When it comes to dating from a dating app, many times the dates are set up solely on the person’s dating profile. This profile only shows the side of the person that they want to be seen. Anyone can say that they like poetry and long walks on the beach to show others that they are sensitive and caring, but this could be completely opposite from who they really are. We have no way of knowing before a date how these people truly are, and even after a few dates with this person, you may not truly know if they are who they say they are on the internet.

In today's time, this is a very scary thing to think about. What if the person you set up to meet is not that person at all? Basing your interest in a person on a dating profile is almost a dangerous thing to do in today's society.

A date should not be something you are nervous to go to because you have never met the other person. A date should make you nervous because you have never seen this person in this atmosphere or because they make you feel special. A date should not be something that is set up via text message or SnapChat, but a plan that is made face to face or over a phone call at least. But all of these things listed above are things that today's idea of dating no longer has. When it comes to dating today, oftentimes a date is set up almost anonymously.

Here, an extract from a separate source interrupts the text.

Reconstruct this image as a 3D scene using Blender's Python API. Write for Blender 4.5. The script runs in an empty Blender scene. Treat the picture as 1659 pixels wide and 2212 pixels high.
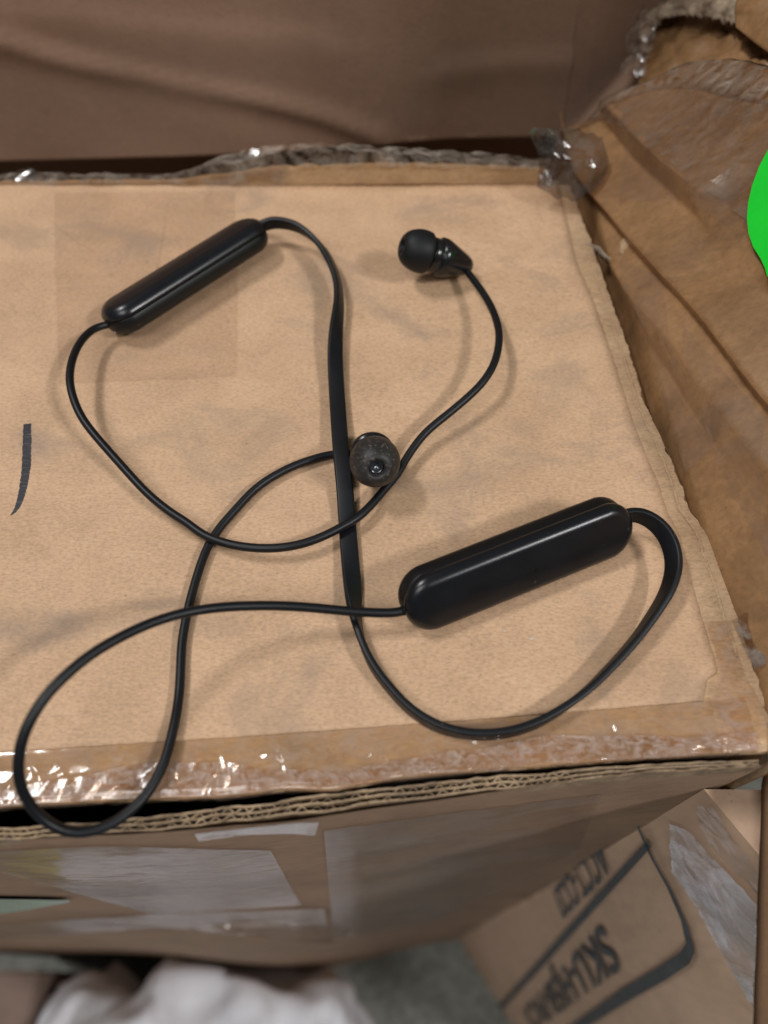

Even when a date is not with someone you met on the internet, dating in today's society is so different from dating 20 years ago. When you went on a date back in my parents’ day, you went on a date with only you and your significant other. If there were more people, it was not a date, but a hangout with friends.

Today, people go on “group hangs” and call them dates. College students would rather take their date out and hang out with their friends at the same time instead of spending time with just their date. This is not as intimate as a date and should not be labeled as one.

A date should be a time when you are able to get to know your partner in a way that you have not had the chance to in the past. A date is time that should be used to get to know your date before entering into a relationship with them. How can you determine your connection with someone if you cannot focus on them when you are out? How will you determine if you would be able to form a healthy relationship with a person if the only atmosphere you have seen them in is a ‘group hang’.

The bottom line is that dating has changed. Dating is no longer the act of getting to know a person before entering a commitment like a relationship. Dating is many different things depending on which road you take. Sometimes, dating in today's time is finally meeting the person you are physically attracted to from their pictures on their dating profile, and sometimes it is hanging out in a group setting. Either way, it needs to change.

We need to form healthy relationships with our partners and this can not happen until we return to classic dating. Take time to get to know the person you chose to date in a new way. Find someone organically and not through a dating profile. Swipe left on the modern thoughts of dating and return to a classic dating style.